Para a US Navy, o interesse maior era poder reproduzir visual e cinematicamente o perfil de um MiG-21 ou de um F-7 exportado, inclusive em cenários de baixa altura, entradas de mergulho e engajamentos BVR simulados.

Por que o V-601 morreu no papel?

Apesar de tecnicamente viável – havia um plano claro para enviar células e motores da China e finalizá-los com a integração dos sistemas nos EUA – o V-601 esbarrou em três fatores principais:

  1. Política: comprar “MiGs chineses” para uso pela US Navy, ainda que totalmente reconfigurados, era combustível perfeito para polêmicas no Congresso e na imprensa.
  2. Industrial: o lobby por manter linhas de produção domésticas, como a do F-16, pesou muito; o F-16N era um produto 100% americano, com forte apoio político e industrial.
  3. Operacional: a Marinha avaliou que o F-16N poderia simular não apenas MiG-21, mas também caças de quarta geração (MiG-29, Su-27), oferecendo maior versatilidade no longo prazo.

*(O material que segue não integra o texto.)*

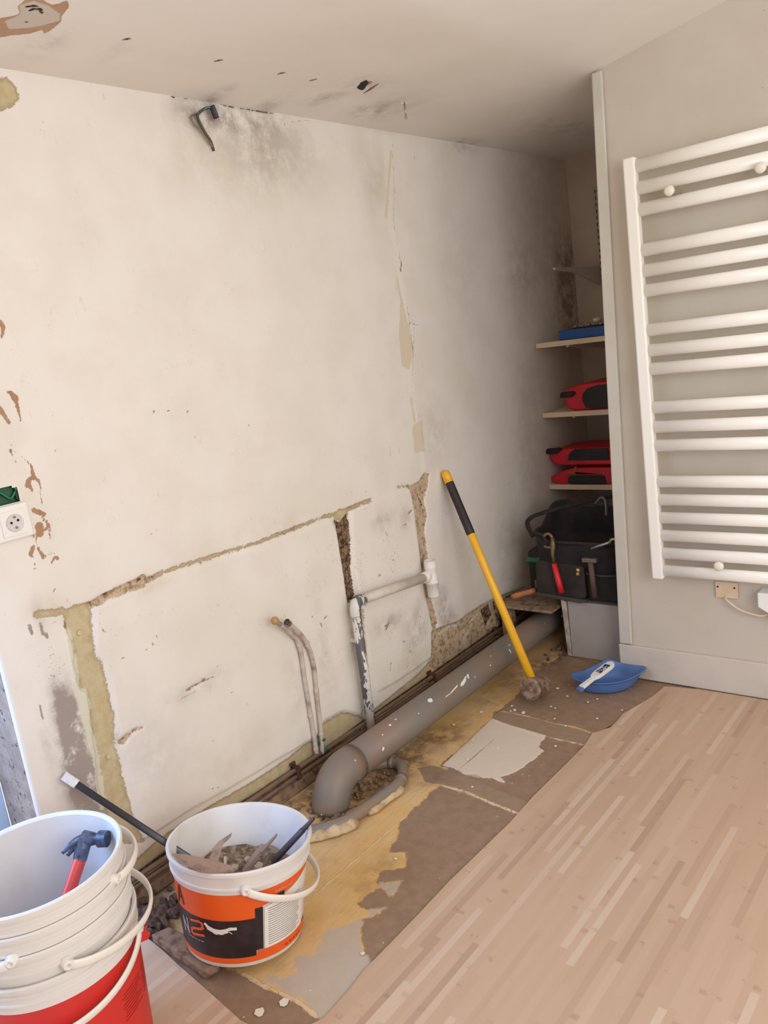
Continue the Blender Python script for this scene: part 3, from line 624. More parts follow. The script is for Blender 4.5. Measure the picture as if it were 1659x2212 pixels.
M_rub = simple('brown_rubble', (150,120,96), 0.9, (84,60,46), 0.9, 40, bump=0.8)
rubble_ring('mortar_collar', 0.0, 0.0, 0.066, 46, dr, M_rub, 3)['kind'] = 'stuff'

# thin grey pipe looping out from under the drain
zf = 0.0225
px_path = [(775,1656),(811,1652),(845,1647),(866,1654),(870,1676),(856,1697),(823,1722),(787,1748),(751,1772),(720,1784),(690,1792),(662,1798)]
P = [at(x, y, 2, zf) for x, y in px_path]
sp_ = empty('looped_waste_pipe', (P[6][0], P[6][1], 0)); base = Vector((P[6][0], P[6][1], 0))
PL = [Vector(p)-base for p in smooth_path([Vector(p.tolist()) for p in P], 5)]
bm = bmesh.new(); tube(bm, PL, 0.0195, 18); mesh('pipe', bm, M_pvc, sp_)
for k in (9, 21): 
    bm = bmesh.new(); tube(bm, [PL[k], PL[k+1], PL[k+2]], 0.0215, 18); mesh('collar', bm, M_pvc, sp_)
# mortar bed along its outer side
def mortar_bed(path, off, r0, seed, name='mortar_bed'):
    rnd = random.Random(seed); bm = bmesh.new(); Q = []; R_ = []
    for i, p in enumerate(path):
        t = (path[min(i+1, len(path)-1)]-path[max(i-1, 0)]).normalized(); s_ = Vector((-t.y, t.x, 0))
        Q.append(p + s_*off + Vector((0, 0, -0.012+rnd.uniform(-.002,.002)))); R_.append(r0*(0.85+0.3*rnd.random()))
    R_[0] *= .3; R_[-1] *= .6
    tube(bm, Q, R_, 12)
    for v in bm.verts: v.co.z = max(v.co.z, 0.003)
    return mesh(name, bm, M_mortar, sp_)
mortar_bed(PL[38:56], 0.015, 0.021, 2); mortar_bed(PL[24:36], 0.015, 0.014, 5)
tag(sp_, 'thin grey waste pipe looping over the boards, bedded in cream mortar', 'pipe')

# ------------------------------------------------------------------ white waste pipe with elbow and tee on the wall
xw = 0.052
WP = lambda px, py, x=xw: Vector(at(px, py, 0, x).tolist())
root = empty('waste_pipe', (xw, 2.08, 0.08)); b0 = Vector(root.location)
M_wp = simple('painted_white_pipe', (214,204,192), 0.5, (180,164,148), 0.5, 12)
g = G('peeling_pipe_paint')
pn = g.math('ADD', g.noise(14, 5, 0.7, g.pos((1,1,0.35))), 0.0)
peel = g.ramp(pn, 0.475, 0.49)
M_peel = g.done(g.mix(peel, lin((98,96,98)), lin((226,220,210))), 0.5, g.bump(peel, 0.5, 0.001))
top = WP(766, 1305); bot = WP(797, 1585); tee = WP(918, 1247)
bot.y = top.y - 0.01
bm = bmesh.new(); tube(bm, [bot-b0, top-b0-Vector((0,0,.03))], 0.0185, 20); mesh('riser', bm, M_peel, root)
dirt_ = (tee-top).normalized()
el = [top-b0-Vector((0,0,.045)), top-b0-Vector((0,0,.025)), top-b0-Vector((0,-.004,.008)), top-b0+Vector((0,.016,.006)), top-b0+dirt_*0.032+Vector((0,0,.006)), top-b0+dirt_*0.05+Vector((0,0,.006))]
bm = bmesh.new(); tube(bm, smooth_path(el, 4), 0.0215, 20); mesh('elbow', bm, M_peel, root)
bm = bmesh.new(); tube(bm, [top-b0+dirt_*0.03+Vector((0,0,.006)), tee-b0+Vector((0,-.005,0))], 0.0185, 20); mesh('branch_pipe', bm, M_wp, root)
tt = WP(930, 1208); tb = WP(932, 1290)
tt.y = tb.y = (tt.y+tb.y)/2
bm = bmesh.new(); h_ = tt.z-tb.z
lathe(bm, [(0.0235,0),(0.025,0.004),(0.025,h_*.36),(0.0285,h_*.37),(0.0285,h_*.44),(0.0245,h_*.45),(0.0245,h_*.76),(0.0255,h_*.77),(0.0255,h_*.88),(0.0245,h_*.885),(0.0245,h_),(0.021,h_),(0.021,h_-.02),(0.0,h_-.021)], 28, M=Matrix.Translation(tb-b0+Vector((0.004,0,0))))
tube(bm, [tee-b0+Vector((0,-.012,0)), tee-b0+Vector((0,.03,0))], 0.0225, 20)
mesh('tee_fitting', bm, simple('white_pvc', (238,234,226), 0.35, (214,204,190), 0.3, 20), root)
bm = bmesh.new()
for zz_ in (.05, .12): 
    q = bot-b0+Vector((0,0,.35)) if zz_ == .05 else (tee+top)/2-b0
box(bm, (-xw+0.001, -0.006, 0.33), (0.0, 0.03, 0.345)); mesh('wall_bracket', bm, M_wp, root)
tag(root, 'peeling white and grey waste pipe rising to an elbow and a white tee', 'pipe')

# capped twin supply pipes
ky = lambda *q: [(560+x/4.1475, 1180+y/4.1475) for x, y in q]
def supply(pxs, r, xs, name, lab, mat, cap):
    P = [Vector(at(x, y, 0, xx).tolist()) for (x, y), xx in zip(pxs, xs)]
    b = P[-1].copy(); root = empty(name, b)
    P = smooth_path([p-b for p in P], 4)
    bm = bmesh.new(); tube(bm, P, r, 12); mesh('pipe', bm, mat, root)
    d_ = (P[0]-P[1]).normalized()
    bm = bmesh.new()
    if cap == 'ball':
        bmesh.ops.create_icosphere(bm, subdivisions=3, radius=0.0135, matrix=Matrix.Translation(P[0]+d_*0.008)); mesh('end_cap', bm, simple('tan_cap', (186,146,92), 0.6, (140,100,60), 0.5, 60), root, smooth=True)
    else:
        tube(bm, [P[0]-d_*0.004, P[0]+d_*0.012], 0.0115, 14, cap=False); tube(bm, [P[0]-d_*0.004, P[0]+d_*0.012], 0.008, 14, cap=False); mesh('end_ring', bm, simple('worn_steel', (150,140,130), 0.4, (80,60,50), 0.5, 60, metal=0.6), root, smooth=True)
    for k in (10, 22, 30):
        bm = bmesh.new(); bmesh.ops.create_icosphere(bm, subdivisions=2, radius=r*1.35, matrix=Matrix.Translation(P[min(k, len(P)-1)]) @ Matrix.Diagonal((.8,1,1.3,1))); mesh('pipe_joint', bm, mat, root, smooth=True)
    tag(root, lab, 'pipe', 'supply pipes curving up the wall')
M_sup = simple('wall_painted_pipe', (206,192,178), 0.6, (128,108,94), 0.8, 18, bump=0.4)
supply(ky((150,672),(220,722),(330,825),(372,950),(400,1150),(440,1400),(478,1620),(500,1760),(515,1860)), 0.0085, (.055,.04,.02,.014,.012,.012,.013,.016,.02), 'supply_pipe', 'left of the two painted supply pipes, ending in a round tan cap', M_sup, 'ball')
supply(ky((262,690),(330,750),(402,832),(452,932),(487,1070),(502,1200),(522,1400),(545,1600),(560,1760),(562,1860)), 0.0085, (.06,.045,.024,.016,.013,.012,.012,.014,.018,.022), 'supply_pipe', 'right of the two painted supply pipes, ending in an open steel ring', M_sup, 'ring')
# verdigris valve lump at their foot
vb = Vector(at(695, 1612, 0, 0.02).tolist()); 
bm = bmesh.new(); rnd = random.Random(4)
for i in range(7):
    bmesh.ops.create_icosphere(bm, subdivisions=2, radius=rnd.uniform(.006,.012), matrix=Matrix.Translation((rnd.uniform(-.006,.008), rnd.uniform(-.02,.02), rnd.uniform(-.03,.03))) @ Matrix.Diagonal((.7,1,1,1)))
o = mesh('pipe_fitting', bm, simple('verdigris', (70,120,98), 0.8, (50,60,46), 0.8, 60, bump=0.8), None, smooth=True); o.location = vb
tag(o, 'green corroded pipe fitting where the supply pipes meet the copper run', 'fitting')

# ------------------------------------------------------------------ radiator on the partition
M_rad = simple('radiator_enamel', (249,245,235), 0.28, (240,234,224), 0.3, 3, spec=0.5)
rad = empty('towel_radiator', (0.88, 2.90, 0.47)); tag(rad, 'white ladder towel radiator hung on the partition', 'radiator')
def rail(x):
    bm = bmesh.new(); box(bm, (x-.0225, -0.018, 0), (x+.0205, 0.017, 1.515)); return mesh('rail', bm, M_rad, rad, smooth=True, bevel=0.007, auto=60)
rail(0.0); rail(0.535)
barz = [1.953,1.881,1.810,1.675,1.605,1.537,1.400,1.328,1.262,1.123,1.052,.983,.848,.779,.710,.641,.572,.503]
for z in barz:
    bm = bmesh.new(); P = [(0.018, 0.0, z-.47), (0.517, 0.0, z-.47)]
    tube(bm, P, 0.0225, 20, flat=0.62, up=(0,0,1)); mesh('bar', bm, M_rad, rad)
def knob(px, py, z=None):
    p = Vector(at(px, py, 1, 2.865).tolist())-Vector(rad.location)
    bm = bmesh.new(); M = Matrix.Translation(p) @ Matrix.Rotation(PI/2, 4, 'X')
    lathe(bm, [(0,.012),(.010,.0115),(.0165,.007),(.0175,.001),(.016,-.004),(.0085,-.0065),(.0085,-.10)], 24, M=M)
    mesh('mounting_knob', bm, simple('ivory_plastic', (238,230,214), 0.35, amount=0.1), rad, smooth=False)
knob(1446, 412); knob(1643, 362); knob(1553, 1223)
# cable outlet and white box
op = at(1570, 1274, 1, YP-.004)
o_ = empty('cable_outlet', (op[0], YP, op[2])); tag(o_, 'yellowed square cable outlet plate below the radiator', 'cable outlet')
bm = bmesh.new(); box(bm, (-.040, -.011, -.032), (.040, -.001, .032)); mesh('plate', bm, simple('yellowed_plastic', (226,204,172), 0.45, (206,178,146), 0.5, 20), o_, bevel=0.003)
for s in (-1, 1):
    bm = bmesh.new(); lathe(bm, [(0.0032,0),(0.0032,0.0025),(0,0.003)], 12, M=Matrix.Translation((s*.030,-.011,.012)) @ Matrix.Rotation(PI/2,4,'X')); mesh('screw', bm, simple('dark_screw', (70,55,45), 0.5, metal=.5), o_)
p0 = Vector((0.0, -.010, -.024)); e_ = Vector(at(1600,1318,1,YP-.03).tolist())-Vector((op[0],YP,op[2])); e2 = Vector(at(1640,1330,1,YP-.03).tolist())-Vector((op[0],YP,op[2]))
bm = bmesh.new(); tube(bm, smooth_path([p0, p0+Vector((.004,-.016,-.008)), e_, e2, e2+Vector((.03,0.005,.006))], 6), 0.0042, 10)
mesh('cable', bm, simple('cream_cable', (226,206,176), 0.5, amount=.2), o_)
bx = at(1637, 1296, 1, YP-.06)
bm = bmesh.new(); x0, z0 = bx[0], bx[2]
prism(bm, [(x0, YP-.065, z0+.028), (x0+.14, YP-.065, z0+.028), (x0+.14, YP-.065, z0-.085), (x0+.09, YP-.065, z0-.08), (x0, YP-.065, z0-.026)], (0, .064, 0))
tag(mesh('switch_box', bm, simple('white_plastic', (244,242,238), 0.35, amount=.1), bevel=.004), 'white plastic box on the partition at the right edge, fed by the cream cable', 'switch box')

# ------------------------------------------------------------------ niche: shelves, standards, bracket, tools
M_shelf = simple('cream_shelf_board', (226,206,176), 0.55, (200,176,146), 0.4, 6)
def rail_standard():
    root = empty('shelf_standard', (0.165, YB, 0.66)); bm = bmesh.new(); box(bm, (-.016, -.012, 0), (.016, -.0005, 1.45)); mesh('upright', bm, simple('grey_white_metal', (196,188,178), 0.4, metal=.1), root, bevel=.001)
    bm = bmesh.new()
    for i in range(44):
        z = 0.02+i*0.0325
        for s in (-1, 1): box(bm, (s*.0065-.002, -.0135, z), (s*.0065+.002, -.0118, z+.016))
    mesh('slots', bm, simple('slot_shadow', (46,36,32), 0.9), root)
    tag(root, 'slotted metal shelf standard screwed to the back of the niche', 'shelf standard'); return root
rail_standard()
root = empty('shelf_bracket', (0.15, YB-.014, 1.66)); tag(root, 'empty white shelf bracket jutting from the standard above the shelves', 'bracket')
bm = bmesh.new(); prism(bm, [(-.010,0,-.045),(-.010,0,.055),(-.010,-.50,.058),(-.010,-.50,.048),(-.010,-.30,.030)], (.014,0,0)); mesh('arm', bm, simple('white_bracket', (206,200,192), 0.4), root, bevel=.003)
for nm, (z, lab) in zip(range(3), ((1.358,'uppermost cream shelf board, carrying the blue tray'),(1.008,'middle cream shelf board, carrying one red and black case'),(.635,'lowest cream shelf board, carrying two stacked red cases'))):
    root = empty('shelf', (0.005, 3.705, z)); bm = bmesh.new(); box(bm, (0.001, 0, -.0125), (.90, .49, .0125)); mesh('board', bm, M_shelf, root, bevel=.002)
    bm = bmesh.new(); prism(bm, [(.150,.49,-.013),(.150,.03,-.013),(.150,.03,-.022),(.150,.49,-.07)], (.016,0,0)); mesh('bracket', bm, simple('white_bracket', (206,200,192), 0.4), root, bevel=.002)
    tag(root, lab, 'shelf', 'shelves in the niche')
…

Enquanto a decisão não vinha, a US Navy chegou a alugar 24 IAI Kfir de Israel como solução tampão. No fim, decidiu pela compra de 26 F-16N/TF-16N (22 monopostos e 4 bipostos), com entregas entre 1987 e 1988, o que sepultou de vez a possibilidade de ver um “MiG-21 naval” com estrelas e barras.

E o legado?

Embora o Vought V-601 nunca tenha saído do papel, a experiência acumulada rendeu propostas de modernização de MiG-21 para países como Egito e Paquistão – incluindo a instalação de radares ocidentais (APG-69, APG-159, APG-67), integração de mísseis como o AIM-7 Sparrow e até estudos com motores GE F404 e PW1120. Nenhum desses programas prosperou comercialmente, mas mostram como a “americanização” de caças do Pacto de Varsóvia parecia uma via tentadora naquele contexto.

Para quem gosta de “caminhos não trilhados” da aviação militar, o Vought V-601 é um prato cheio: um caça soviético redesenhado pela Vought, com coração eletrônico americano, destinado a voar em porta-aviões da US Navy – e que, por pouco, não entrou em serviço ao lado do F-16N nos esquadrões aggressor.